* _INSTRUCTION_:
Nothing but the lines from the line with "Recreate this scene" to the line with "return m, m.node_tree, m.node_tree.nodes['Principled", both included, is to be repeated, and those exactly. Leave out the pictures.

------------------------------------------------------------

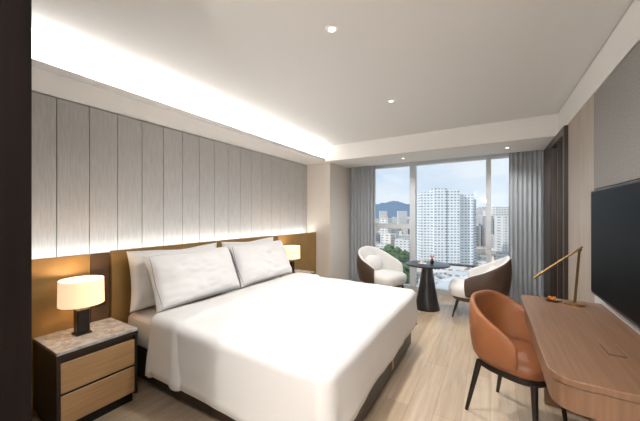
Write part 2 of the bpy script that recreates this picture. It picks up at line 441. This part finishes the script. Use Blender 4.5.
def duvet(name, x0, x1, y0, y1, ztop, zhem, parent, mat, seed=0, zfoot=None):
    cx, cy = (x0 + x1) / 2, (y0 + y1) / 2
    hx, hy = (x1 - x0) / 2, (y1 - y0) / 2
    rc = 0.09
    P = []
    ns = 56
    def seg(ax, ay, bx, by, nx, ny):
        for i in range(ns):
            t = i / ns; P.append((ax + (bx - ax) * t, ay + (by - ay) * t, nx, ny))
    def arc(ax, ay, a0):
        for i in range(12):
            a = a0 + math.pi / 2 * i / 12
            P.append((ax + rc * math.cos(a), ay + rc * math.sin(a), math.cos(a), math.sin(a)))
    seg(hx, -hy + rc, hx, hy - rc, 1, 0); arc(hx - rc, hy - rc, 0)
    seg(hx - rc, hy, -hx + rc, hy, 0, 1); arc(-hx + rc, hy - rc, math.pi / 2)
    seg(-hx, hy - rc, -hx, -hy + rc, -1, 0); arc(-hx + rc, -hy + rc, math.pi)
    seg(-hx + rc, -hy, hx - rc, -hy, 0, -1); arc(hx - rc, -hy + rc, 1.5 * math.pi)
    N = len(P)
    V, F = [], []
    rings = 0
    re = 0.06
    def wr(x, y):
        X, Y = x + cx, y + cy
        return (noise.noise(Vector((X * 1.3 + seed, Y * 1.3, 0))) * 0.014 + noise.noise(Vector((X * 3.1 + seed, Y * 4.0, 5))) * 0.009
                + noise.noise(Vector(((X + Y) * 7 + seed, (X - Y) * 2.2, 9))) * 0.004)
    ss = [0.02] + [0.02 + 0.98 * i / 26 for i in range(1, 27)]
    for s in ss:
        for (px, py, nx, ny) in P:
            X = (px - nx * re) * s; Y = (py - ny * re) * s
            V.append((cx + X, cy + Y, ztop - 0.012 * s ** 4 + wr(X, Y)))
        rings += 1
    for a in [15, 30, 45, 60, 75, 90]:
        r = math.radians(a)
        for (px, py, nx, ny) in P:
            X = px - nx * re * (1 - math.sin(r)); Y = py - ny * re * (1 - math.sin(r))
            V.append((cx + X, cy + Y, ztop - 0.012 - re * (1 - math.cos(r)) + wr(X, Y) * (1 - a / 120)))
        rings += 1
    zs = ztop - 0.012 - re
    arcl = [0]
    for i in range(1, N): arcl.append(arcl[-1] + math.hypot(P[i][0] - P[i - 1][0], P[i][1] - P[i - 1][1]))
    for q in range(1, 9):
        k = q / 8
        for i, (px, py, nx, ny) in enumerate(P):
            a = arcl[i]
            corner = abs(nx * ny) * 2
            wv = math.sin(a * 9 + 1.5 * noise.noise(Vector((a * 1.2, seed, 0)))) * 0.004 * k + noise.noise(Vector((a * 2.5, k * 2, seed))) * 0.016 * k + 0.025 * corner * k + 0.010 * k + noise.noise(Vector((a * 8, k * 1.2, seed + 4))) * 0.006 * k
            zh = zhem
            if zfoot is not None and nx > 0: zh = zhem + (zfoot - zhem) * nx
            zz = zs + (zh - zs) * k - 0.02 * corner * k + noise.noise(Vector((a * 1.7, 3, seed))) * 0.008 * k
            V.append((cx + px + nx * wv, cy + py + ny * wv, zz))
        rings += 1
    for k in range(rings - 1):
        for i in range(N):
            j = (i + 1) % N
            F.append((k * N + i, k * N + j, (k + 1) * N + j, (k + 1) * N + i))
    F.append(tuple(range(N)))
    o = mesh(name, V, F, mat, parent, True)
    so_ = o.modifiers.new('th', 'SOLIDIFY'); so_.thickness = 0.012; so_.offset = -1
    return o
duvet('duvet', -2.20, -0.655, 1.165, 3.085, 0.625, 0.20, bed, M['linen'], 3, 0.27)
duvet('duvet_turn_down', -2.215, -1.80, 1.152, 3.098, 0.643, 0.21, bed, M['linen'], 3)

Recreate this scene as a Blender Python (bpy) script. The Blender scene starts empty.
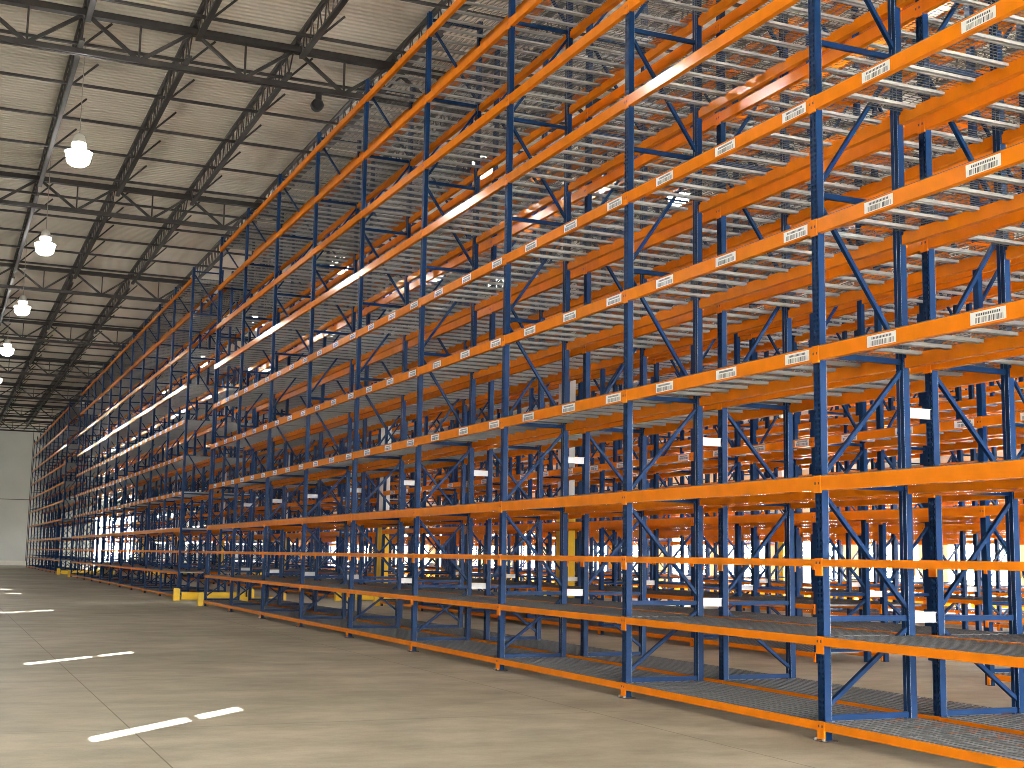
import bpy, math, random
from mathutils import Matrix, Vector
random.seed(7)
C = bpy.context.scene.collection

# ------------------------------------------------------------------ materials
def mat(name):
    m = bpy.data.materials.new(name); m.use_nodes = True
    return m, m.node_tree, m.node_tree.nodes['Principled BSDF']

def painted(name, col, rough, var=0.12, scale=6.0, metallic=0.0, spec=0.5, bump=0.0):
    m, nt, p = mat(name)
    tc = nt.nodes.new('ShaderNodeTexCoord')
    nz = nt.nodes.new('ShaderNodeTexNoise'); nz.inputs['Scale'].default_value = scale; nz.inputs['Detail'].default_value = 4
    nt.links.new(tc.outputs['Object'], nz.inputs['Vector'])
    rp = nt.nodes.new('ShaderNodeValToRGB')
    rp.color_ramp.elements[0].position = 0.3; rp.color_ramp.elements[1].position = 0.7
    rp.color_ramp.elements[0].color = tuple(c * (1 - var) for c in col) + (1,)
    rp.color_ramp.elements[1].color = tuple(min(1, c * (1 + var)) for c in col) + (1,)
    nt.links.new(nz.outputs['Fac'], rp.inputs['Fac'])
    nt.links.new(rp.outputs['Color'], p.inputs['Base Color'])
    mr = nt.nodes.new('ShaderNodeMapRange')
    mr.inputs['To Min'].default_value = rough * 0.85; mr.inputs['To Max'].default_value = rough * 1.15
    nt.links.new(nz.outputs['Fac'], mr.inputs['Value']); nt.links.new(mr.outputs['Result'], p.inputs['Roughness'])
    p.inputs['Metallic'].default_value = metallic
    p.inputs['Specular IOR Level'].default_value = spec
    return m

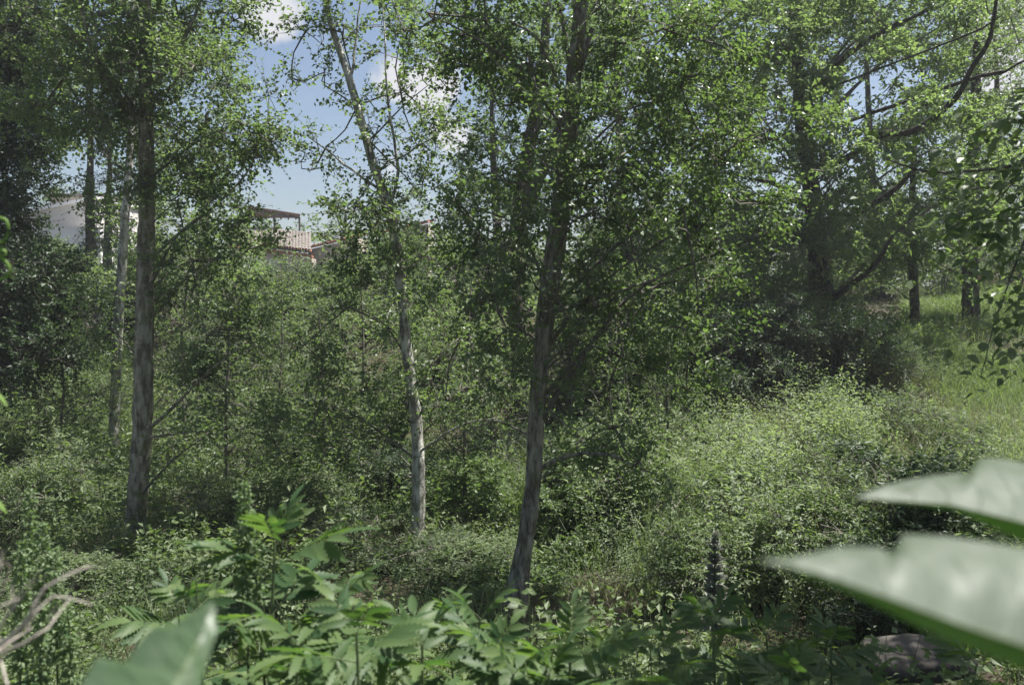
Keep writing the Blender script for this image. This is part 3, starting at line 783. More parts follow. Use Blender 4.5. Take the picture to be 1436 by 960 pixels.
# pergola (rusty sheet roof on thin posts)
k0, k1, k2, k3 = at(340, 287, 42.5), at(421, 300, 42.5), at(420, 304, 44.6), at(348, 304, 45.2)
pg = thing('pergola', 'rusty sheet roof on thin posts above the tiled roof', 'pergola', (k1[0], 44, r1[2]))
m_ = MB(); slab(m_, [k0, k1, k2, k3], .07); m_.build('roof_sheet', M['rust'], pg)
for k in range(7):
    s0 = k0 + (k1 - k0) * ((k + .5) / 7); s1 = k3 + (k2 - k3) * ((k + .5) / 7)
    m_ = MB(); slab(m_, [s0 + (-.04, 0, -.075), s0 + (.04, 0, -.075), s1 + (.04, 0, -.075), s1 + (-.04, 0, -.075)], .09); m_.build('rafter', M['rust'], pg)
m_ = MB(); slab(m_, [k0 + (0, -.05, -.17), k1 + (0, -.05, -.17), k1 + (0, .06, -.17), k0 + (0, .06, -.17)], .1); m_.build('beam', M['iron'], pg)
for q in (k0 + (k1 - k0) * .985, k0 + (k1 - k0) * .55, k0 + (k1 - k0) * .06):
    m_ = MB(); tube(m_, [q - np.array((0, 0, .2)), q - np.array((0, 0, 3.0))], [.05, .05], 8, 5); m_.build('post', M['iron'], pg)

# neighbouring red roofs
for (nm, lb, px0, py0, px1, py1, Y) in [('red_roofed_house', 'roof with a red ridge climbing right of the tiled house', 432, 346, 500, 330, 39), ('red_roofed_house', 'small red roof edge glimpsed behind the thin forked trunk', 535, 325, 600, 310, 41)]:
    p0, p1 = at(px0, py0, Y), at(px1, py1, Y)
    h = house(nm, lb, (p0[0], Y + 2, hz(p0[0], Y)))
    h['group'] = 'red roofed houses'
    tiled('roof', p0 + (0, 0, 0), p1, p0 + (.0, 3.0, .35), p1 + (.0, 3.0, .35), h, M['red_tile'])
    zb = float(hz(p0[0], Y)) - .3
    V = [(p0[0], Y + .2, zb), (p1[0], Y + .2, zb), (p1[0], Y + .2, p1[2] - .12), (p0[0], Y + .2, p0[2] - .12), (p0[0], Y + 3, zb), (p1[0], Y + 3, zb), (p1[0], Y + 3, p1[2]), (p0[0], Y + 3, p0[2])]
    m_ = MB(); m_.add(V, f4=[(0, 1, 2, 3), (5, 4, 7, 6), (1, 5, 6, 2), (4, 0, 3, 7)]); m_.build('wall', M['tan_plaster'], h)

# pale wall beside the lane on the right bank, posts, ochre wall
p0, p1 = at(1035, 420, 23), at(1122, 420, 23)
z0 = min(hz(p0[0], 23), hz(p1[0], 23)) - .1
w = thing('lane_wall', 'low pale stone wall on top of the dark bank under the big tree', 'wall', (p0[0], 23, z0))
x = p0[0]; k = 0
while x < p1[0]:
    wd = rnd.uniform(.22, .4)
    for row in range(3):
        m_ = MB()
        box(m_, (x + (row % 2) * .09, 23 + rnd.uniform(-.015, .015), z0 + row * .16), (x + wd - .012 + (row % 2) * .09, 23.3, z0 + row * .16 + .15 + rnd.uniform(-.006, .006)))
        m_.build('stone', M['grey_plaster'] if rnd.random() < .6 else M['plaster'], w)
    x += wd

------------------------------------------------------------

* _RESULT_:
Recreate this scene as a Blender Python (bpy) script. The Blender scene starts empty.
import bpy, math, random
from mathutils import Matrix, Vector
random.seed(7)
C = bpy.context.scene.collection

# ------------------------------------------------------------------ materials
def mat(name):
    m = bpy.data.materials.new(name); m.use_nodes = True
    return m, m.node_tree, m.node_tree.nodes['Principled BSDF']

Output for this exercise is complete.